### Given instruction
Pick out all lines in the listing holding the string "scene" and copy them.

### Dataset section
— start —
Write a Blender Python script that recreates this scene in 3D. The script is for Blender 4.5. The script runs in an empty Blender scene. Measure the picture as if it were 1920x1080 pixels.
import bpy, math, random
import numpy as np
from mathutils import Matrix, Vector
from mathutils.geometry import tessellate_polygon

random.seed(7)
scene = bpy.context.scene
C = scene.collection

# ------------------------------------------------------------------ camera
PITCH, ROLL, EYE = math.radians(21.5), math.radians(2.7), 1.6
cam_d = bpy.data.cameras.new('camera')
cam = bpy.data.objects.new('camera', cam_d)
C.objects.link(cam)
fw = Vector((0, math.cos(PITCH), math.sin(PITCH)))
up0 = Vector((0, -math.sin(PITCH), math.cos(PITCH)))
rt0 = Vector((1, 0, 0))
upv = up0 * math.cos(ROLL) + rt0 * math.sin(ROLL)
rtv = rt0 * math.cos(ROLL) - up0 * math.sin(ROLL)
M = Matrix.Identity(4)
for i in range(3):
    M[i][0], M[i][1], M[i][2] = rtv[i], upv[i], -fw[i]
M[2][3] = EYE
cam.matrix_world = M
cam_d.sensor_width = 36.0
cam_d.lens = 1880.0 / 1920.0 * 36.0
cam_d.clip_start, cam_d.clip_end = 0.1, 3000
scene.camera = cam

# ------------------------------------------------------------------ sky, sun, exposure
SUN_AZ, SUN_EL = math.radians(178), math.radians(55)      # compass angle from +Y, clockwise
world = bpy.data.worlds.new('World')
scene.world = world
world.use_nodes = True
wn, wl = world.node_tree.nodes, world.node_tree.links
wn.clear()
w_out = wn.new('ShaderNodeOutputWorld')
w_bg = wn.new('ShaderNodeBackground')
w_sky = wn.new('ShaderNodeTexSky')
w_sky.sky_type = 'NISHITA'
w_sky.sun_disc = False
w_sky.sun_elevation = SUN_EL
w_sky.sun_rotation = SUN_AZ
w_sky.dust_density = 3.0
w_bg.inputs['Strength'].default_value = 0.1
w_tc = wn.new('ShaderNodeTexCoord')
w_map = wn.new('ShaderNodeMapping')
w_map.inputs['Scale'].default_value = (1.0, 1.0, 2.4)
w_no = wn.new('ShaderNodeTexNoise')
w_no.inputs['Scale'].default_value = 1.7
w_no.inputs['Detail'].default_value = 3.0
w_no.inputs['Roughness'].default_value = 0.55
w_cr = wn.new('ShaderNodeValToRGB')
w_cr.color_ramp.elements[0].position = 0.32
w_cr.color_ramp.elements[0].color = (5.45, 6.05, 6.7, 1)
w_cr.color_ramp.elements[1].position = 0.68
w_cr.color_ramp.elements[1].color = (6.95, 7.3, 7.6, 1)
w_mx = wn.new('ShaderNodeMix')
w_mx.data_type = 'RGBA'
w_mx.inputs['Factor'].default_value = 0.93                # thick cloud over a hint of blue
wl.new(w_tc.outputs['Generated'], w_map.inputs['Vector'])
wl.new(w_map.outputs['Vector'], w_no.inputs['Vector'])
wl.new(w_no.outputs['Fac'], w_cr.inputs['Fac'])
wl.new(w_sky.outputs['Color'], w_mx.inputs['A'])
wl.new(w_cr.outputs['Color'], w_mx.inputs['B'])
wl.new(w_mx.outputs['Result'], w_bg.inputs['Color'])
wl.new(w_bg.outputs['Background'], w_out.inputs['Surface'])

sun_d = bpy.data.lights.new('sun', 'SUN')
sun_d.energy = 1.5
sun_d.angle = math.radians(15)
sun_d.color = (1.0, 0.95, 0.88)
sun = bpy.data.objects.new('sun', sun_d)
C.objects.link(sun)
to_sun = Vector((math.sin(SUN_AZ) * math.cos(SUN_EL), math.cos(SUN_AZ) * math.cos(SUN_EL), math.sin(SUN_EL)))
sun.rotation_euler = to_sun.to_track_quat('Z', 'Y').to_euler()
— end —
### Task response
Write a Blender Python script that recreates this scene in 3D. The script is for Blender 4.5. The script runs in an empty Blender scene. Measure the picture as if it were 1920x1080 pixels.
scene = bpy.context.scene
C = scene.collection
scene.camera = cam
scene.world = world